Podcasts are a quick and easy way to familiarize the world with your company’s “voice” by giving your audience personal insight into your beliefs and motivations. Furthermore, your podcast will allow you and your company’s representatives to demonstrate expertise in your field while your show simultaneously develops loyal followers who are particularly drawn to your host on a personal level. While the host of your show doesn’t necessarily need to be an owner or officer of the company, he or she can always interview your key personnel from time-to-time so that the audience gets to know more about their vision for the business. Podcasts also give you the opportunity to invite clients, suppliers, marketers, affiliates and even fans, onto the show; you could even use the program as an opportunity to answer questions from your audience.

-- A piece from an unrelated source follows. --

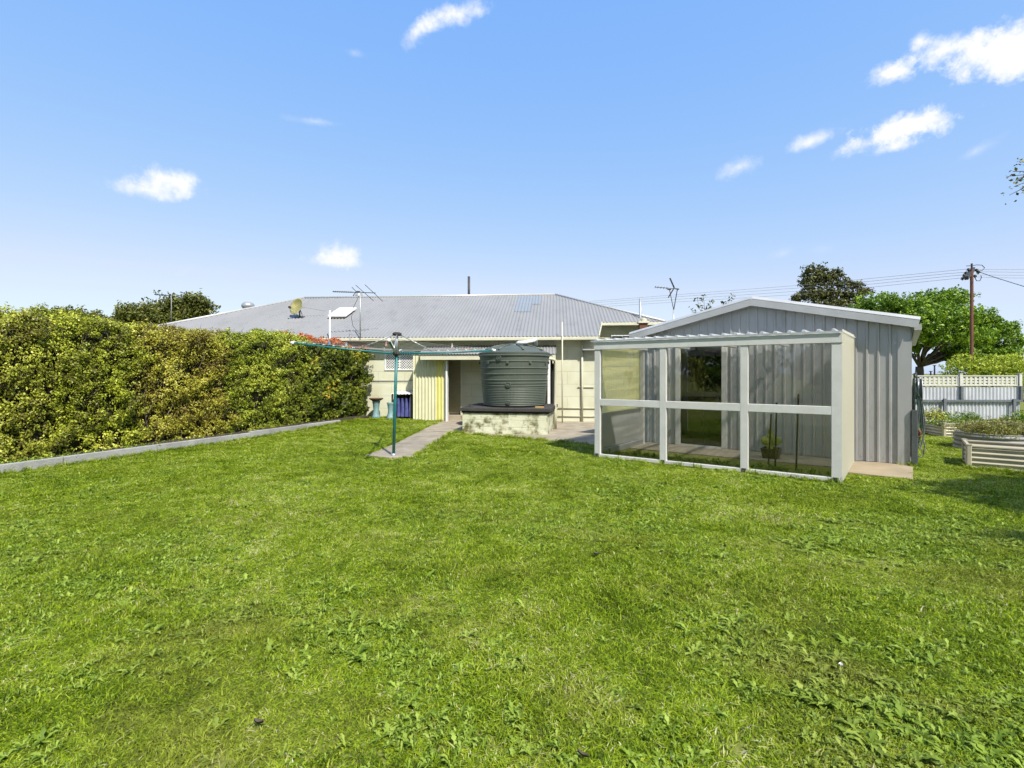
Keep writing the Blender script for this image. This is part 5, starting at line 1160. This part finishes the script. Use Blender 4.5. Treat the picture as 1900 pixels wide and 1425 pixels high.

Lastly, an appealing host should be able to interweave humor into each episode, which will present a “lighter side” of your company, rather than keeping it “strictly business” always.

As if the foregoing weren’t enough, you can also use a podcast to create additional income streams. While podcast monetization has traditionally involved selling subscriptions and bonus content, this approach is somewhat falling to the wayside. Instead, podcasters are frequently creating Patreon accounts and giving perks to those who contribute, such as bonus promo codes for products they like or special access to closed Facebook groups. Additional moneymaking options include the following:

  • Selling your expertise: Once you’ve used your podcast to establish yourself as a known expert in your field (called an “influencer” in today’s media jargon), then you can easily drive traffic to your business by writing articles for other publications; you can also give speeches or make media appearances, all of which you can charge money for.
  • Advertisements (referred to in the podcast business as “sponsorships”): The more specific your podcast is in appealing to a market “niche” or geographic locality, the more you’ll be able to attract sponsorships from clients who share your target audience.
  • Host-driven product information, pitches and testimonials: This income stream is a widely-successful variant of the standard sponsorship. Smart sponsors will prefer your host read their commercial themselves or turn the episode’s talking points into a conversation about the client’s product or service (for an enhanced fee).
  • Thinking outside of the box: Depending on the nature of your business, you can get creative and generate income streams in ways that might not be available to other podcasts. For example, you can use your podcast to promote a book, online webinar or new product or service. However, always remember that any self-promotion should always be a “soft sell” and not the primary focus of an episode.

So, are you convinced yet? We certainly hope so. So, what are you waiting for? Get out there, and delve into the exciting world of podcasting!